I think a lot of our discussions have one core theme—how much value I place on interoperability, which is of course entirely a project level subjective decision and not a technical decision. "How much do I want to help the user use UFO sources, and parts thereof, that we did not make?" A big concern given as a technically adept user (which, by the way, is my target audience) integrates MFEK into their workflow it will only gradually take on more and more jobs.

[ctrlcctrlv]

FYI I extended IntegerOrFloat in two ways—

• MFEK/integer_or_float.rlib@72bca01 — impl num_traits::Float for IntegerOrFloat. This allows one to call e.g. abs() or sqrt() without conversion to a primitive float. Of course since this crate is also no_std this feature is optional.

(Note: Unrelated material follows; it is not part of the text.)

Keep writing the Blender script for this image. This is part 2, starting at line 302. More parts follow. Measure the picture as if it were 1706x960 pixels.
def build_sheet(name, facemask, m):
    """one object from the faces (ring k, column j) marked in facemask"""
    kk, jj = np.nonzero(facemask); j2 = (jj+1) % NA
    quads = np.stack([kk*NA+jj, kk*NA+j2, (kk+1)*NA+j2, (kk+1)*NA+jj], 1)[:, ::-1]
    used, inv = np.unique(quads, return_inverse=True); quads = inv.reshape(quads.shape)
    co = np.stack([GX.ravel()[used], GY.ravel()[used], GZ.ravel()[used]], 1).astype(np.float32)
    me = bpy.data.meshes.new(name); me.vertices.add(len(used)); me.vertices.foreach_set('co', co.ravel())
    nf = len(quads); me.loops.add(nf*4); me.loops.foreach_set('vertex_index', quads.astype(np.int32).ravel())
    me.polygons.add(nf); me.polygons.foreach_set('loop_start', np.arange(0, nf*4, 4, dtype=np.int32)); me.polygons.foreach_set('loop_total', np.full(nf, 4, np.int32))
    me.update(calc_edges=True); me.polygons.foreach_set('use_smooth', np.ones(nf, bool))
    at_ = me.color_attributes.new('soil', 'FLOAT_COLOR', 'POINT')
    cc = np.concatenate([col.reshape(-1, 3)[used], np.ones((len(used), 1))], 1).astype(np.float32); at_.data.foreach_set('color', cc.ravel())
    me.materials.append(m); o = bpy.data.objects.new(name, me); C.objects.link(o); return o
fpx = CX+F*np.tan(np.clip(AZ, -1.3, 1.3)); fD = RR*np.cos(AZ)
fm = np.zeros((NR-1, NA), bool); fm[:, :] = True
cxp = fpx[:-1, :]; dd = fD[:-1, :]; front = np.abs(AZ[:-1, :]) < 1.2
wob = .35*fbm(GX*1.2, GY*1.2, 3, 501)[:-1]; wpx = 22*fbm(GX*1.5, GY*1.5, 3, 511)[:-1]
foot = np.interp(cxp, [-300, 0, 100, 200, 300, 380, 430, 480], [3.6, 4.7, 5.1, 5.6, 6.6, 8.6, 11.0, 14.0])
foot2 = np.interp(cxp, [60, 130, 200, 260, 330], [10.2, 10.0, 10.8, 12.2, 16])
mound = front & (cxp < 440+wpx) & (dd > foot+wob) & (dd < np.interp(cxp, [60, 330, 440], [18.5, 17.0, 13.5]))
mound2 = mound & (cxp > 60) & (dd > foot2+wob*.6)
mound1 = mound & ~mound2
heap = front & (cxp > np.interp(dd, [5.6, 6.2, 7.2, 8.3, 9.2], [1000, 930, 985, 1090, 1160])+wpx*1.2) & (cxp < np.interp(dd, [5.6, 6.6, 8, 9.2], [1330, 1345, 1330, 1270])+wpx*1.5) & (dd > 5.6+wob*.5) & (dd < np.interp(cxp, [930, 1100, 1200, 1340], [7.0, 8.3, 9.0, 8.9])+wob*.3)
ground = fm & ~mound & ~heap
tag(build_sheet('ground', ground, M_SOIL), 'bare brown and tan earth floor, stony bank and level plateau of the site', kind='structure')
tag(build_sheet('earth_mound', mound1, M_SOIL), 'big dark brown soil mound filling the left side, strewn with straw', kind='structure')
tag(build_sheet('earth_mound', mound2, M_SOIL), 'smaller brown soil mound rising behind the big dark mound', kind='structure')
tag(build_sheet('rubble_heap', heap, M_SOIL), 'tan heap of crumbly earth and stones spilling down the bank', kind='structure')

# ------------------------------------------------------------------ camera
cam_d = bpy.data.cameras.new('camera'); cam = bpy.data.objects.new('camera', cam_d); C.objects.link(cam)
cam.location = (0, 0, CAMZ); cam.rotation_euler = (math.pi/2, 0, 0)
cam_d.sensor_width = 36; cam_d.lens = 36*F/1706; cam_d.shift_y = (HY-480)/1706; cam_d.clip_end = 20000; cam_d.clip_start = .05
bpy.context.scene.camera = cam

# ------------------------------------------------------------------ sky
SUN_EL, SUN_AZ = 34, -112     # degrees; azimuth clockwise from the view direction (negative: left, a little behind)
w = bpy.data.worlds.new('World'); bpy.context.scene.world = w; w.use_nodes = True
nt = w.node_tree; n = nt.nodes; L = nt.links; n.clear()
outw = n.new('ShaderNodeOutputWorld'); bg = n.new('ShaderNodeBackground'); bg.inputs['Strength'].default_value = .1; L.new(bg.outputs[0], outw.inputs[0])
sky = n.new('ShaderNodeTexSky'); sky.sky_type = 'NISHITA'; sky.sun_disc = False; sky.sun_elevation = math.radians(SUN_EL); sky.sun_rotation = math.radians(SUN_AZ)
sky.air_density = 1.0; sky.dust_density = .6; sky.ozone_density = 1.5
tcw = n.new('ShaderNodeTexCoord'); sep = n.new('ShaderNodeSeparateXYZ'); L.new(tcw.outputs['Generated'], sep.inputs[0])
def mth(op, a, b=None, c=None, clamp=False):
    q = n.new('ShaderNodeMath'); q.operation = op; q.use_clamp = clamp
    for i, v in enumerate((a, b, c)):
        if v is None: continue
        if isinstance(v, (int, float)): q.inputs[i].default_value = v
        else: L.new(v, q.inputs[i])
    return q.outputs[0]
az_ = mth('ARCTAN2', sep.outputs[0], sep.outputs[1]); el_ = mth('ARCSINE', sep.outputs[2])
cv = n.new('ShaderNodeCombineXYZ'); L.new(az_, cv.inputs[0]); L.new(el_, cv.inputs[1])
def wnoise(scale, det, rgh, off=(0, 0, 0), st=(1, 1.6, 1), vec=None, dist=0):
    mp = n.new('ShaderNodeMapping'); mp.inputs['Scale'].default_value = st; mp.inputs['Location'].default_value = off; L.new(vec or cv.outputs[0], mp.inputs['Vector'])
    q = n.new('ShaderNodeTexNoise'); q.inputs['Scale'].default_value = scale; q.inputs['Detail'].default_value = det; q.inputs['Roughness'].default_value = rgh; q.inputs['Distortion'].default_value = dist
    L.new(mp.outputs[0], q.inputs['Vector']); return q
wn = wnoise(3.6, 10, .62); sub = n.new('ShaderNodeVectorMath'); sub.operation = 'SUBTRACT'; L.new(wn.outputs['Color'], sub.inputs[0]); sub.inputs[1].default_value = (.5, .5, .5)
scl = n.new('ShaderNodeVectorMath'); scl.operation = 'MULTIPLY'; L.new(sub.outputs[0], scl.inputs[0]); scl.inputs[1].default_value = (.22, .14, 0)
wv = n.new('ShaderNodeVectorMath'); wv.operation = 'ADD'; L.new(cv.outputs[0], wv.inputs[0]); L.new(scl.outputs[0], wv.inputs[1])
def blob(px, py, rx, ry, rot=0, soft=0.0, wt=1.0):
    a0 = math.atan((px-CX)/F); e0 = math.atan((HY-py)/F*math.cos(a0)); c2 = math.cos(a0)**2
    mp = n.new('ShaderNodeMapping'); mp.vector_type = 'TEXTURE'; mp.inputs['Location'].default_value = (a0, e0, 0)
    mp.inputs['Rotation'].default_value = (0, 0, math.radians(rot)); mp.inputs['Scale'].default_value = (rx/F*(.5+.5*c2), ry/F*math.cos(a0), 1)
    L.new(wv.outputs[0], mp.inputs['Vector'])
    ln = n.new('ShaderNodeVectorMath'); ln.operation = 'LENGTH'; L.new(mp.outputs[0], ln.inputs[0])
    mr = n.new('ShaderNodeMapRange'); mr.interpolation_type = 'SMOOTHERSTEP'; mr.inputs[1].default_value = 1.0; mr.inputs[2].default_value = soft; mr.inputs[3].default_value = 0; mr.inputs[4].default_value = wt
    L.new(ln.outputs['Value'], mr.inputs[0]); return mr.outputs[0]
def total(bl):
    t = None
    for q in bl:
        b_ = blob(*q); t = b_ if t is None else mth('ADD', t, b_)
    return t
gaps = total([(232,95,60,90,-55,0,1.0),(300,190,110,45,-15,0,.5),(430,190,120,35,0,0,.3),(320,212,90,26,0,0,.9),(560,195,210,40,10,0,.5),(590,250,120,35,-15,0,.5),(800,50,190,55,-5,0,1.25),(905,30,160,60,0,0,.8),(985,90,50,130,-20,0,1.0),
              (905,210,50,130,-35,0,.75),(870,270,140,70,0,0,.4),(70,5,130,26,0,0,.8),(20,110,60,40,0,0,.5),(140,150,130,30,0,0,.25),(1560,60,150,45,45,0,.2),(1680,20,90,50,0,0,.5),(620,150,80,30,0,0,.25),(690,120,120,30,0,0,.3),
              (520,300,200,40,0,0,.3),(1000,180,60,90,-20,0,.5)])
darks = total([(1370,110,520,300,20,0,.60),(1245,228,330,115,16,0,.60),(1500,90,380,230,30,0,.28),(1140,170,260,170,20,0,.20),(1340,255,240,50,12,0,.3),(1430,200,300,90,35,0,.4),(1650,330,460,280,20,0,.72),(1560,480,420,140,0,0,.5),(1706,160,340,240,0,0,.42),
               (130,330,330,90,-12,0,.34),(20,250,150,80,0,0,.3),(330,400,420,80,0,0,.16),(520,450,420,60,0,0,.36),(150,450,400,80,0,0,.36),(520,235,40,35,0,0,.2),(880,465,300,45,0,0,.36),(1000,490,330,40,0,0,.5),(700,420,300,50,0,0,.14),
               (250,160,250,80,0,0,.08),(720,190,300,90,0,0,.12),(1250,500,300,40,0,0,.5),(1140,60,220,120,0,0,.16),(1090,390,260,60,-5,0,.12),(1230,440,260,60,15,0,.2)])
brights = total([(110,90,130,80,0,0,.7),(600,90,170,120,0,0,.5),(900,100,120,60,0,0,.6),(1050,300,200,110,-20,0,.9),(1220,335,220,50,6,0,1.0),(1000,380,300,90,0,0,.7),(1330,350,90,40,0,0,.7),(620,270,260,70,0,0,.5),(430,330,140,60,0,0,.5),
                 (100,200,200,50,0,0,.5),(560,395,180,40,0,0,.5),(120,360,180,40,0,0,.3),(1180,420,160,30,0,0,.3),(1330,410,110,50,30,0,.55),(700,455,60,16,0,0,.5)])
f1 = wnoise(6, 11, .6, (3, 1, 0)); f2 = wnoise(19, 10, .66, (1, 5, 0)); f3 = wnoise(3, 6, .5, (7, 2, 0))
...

• And, most importantly for this issue, MFEK/integer_or_float.rlib@v0.1.3...v0.1.4 — you can now pass x64-backing-store, implemented thus:

  https://github.com/MFEK/integer_or_float.rlib/blob/ae5b52f9f6b08c492d251cb0e8911be4f5ea50f3/src/backing_types.rs#L7

  #[cfg(feature = "x64-backing-store")]
  pub type f_iof = f64;
  #[cfg(feature = "x64-backing-store")]
  pub type i_iof = i64;
  #[cfg(feature = "x64-backing-store")]
  pub type u_iof = u64;
  #[cfg(not(feature = "x64-backing-store"))]
  pub type f_iof = f32;
  #[cfg(not(feature = "x64-backing-store"))]
  pub type i_iof = i32;
  #[cfg(not(feature = "x64-backing-store"))]
  pub type u_iof = u32;
  
  #[cfg(feature = "x64-backing-store")]
  pub const IOF_BACKING_STORE_BITLEN: u8 = 64;
  #[cfg(not(feature = "x64-backing-store"))]
  pub const IOF_BACKING_STORE_BITLEN: u8 = 32;

  Because cargo can compile multiple versions of a crate, you should even be able to use glifparser which expects IOF_BACKING_STORE_BITLEN to be 32 and norad which would probably want 64.